For the second and third colour stencil on this print I also used a simple reduction process, using an ordinary paper stencil.
The second vinyl stencil was made, attached and registered. See the register position crosses on my tracing paper ‘map’ plan above.
And printed in the same manner as the first colour layer; again with a colour/tone blend, on the whole edition.
Then a simple cut out area in a sheet of freezer paper (most thin paper works OK but freezer paper is semi water resistant) of the area I wished to print again, was laid on a registered test proof; with some small tabs of tape sticky side up on the edges.
And the tape tabs pressed to just tack the paper stencil in place.
A test proof was then printed; the adhesive quality of the wet ink ink itself attaching the paper stencil to the mesh (hopefully still in perfect register!) for all the rest of the edition to receive the third colour.
Once the stencil was peeled off the mesh and the screen thoroughly washed clean, I de-greased the mesh with totally safe Rubbing/Isoproply Alcohol. Another tip gratefully received from Melanie Cervantes!
For the planned fourth colour – I was getting to the final details now – I realised I was running out of vinyl large enough to cover the whole area in one piece. I found that simply taping smaller pieces together, in position, before going ahead with the transfer, works fine. However, I was so wrapped up in working this out that I made the most basic of rookie mistakes….and forgot to reverse the tracing before I cut it out! My excuse is that, of course, normally, hand cut stencils or red film positives are cut out the same way round as they will print.

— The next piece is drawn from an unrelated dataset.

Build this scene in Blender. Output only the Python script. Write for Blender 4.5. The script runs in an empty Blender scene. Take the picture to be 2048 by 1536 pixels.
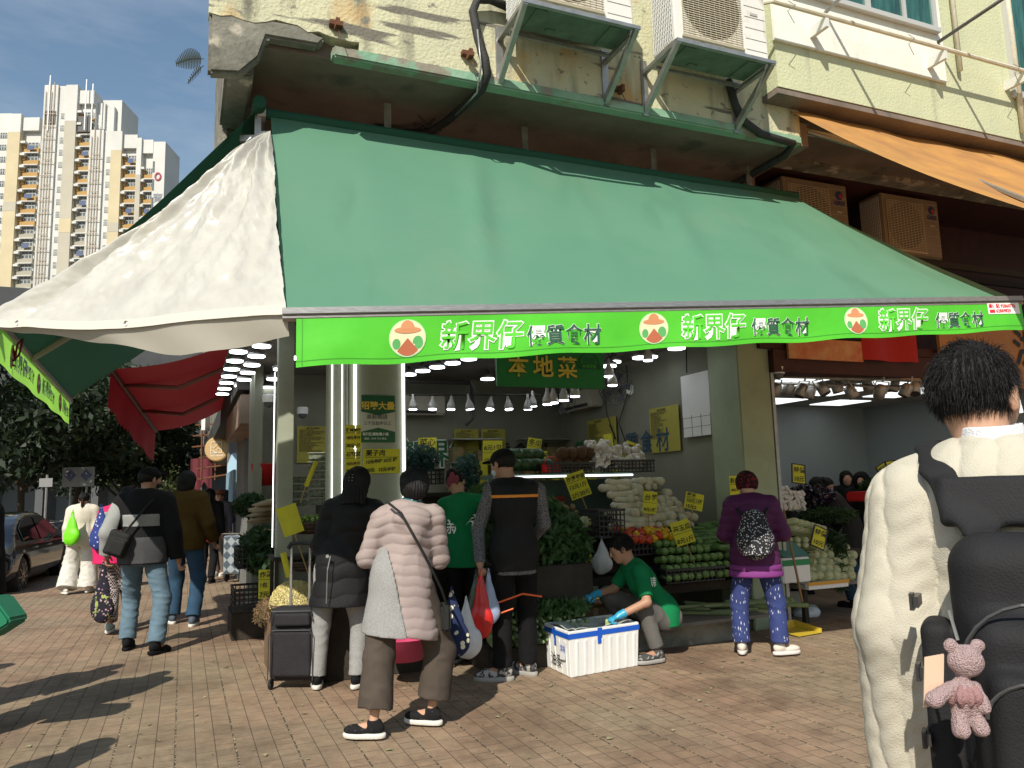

But I won’t do that again!
But I won’t do that again!
So a re- cut fourth, and then a final fifth stencil completed the print. I have to say I am completely delighted with both the finished piece and the process itself. I will do more. The next plan will be to combine this simple screen print stencil process with linocut; again thinking that it will be possible to ‘hand colour’ lino prints which can of course also be produced in the most basic of circumstances – perhaps using a craft press!
'Nuthatch' 45 x 38 cm Edition of 12 on 300gsm Somerset.